Aired: April 15th, 2010

[Cultural Learnings’ Top 10 Episodes of 2010 are in no particular order, and are purely subjective – for more information, and the complete list as it goes up, click here.]

Fringe did not end up making my series list, a fact which I attribute to two things.

One is that the list was made while Fringe was still amidst its third season experimentation (deadlines and all that), and I think I was concerned (without cause, really) that it couldn’t stick the landing – I knew the show had been much improved this year versus last, but without knowing how they intended to strike that balance it made selecting the show as one of the top 15 (in what has been an overall strong year for television) more challenging than choosing already complete seasons.

The other, however, is that “White Tulip” has been stuck in my head since it aired in April, an episode emblematic of the series’ improvements to the point that I knew it would end up on this list (and thus recognize the show for its improvements).

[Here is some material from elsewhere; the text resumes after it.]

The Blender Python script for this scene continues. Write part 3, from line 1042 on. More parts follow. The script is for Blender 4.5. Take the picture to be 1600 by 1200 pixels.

Amidst growing complexities relating to Peter’s true origins, and Walter’s growing sense of grief over the truth he’s held from his quasi-son for over twenty years. “White Tulip” by all appearances prepares to tell a normal story at a time when the “other side” is growing more prominent within the narrative. And yet the resulting “stand alone” episode is evocative, powerful, and resonant in ways that – going back to yesterday’s focus on The Good Wife’s “Heart” – most praise of the show glosses over in favor of its more serialized elements (which have been in fine form this year as well).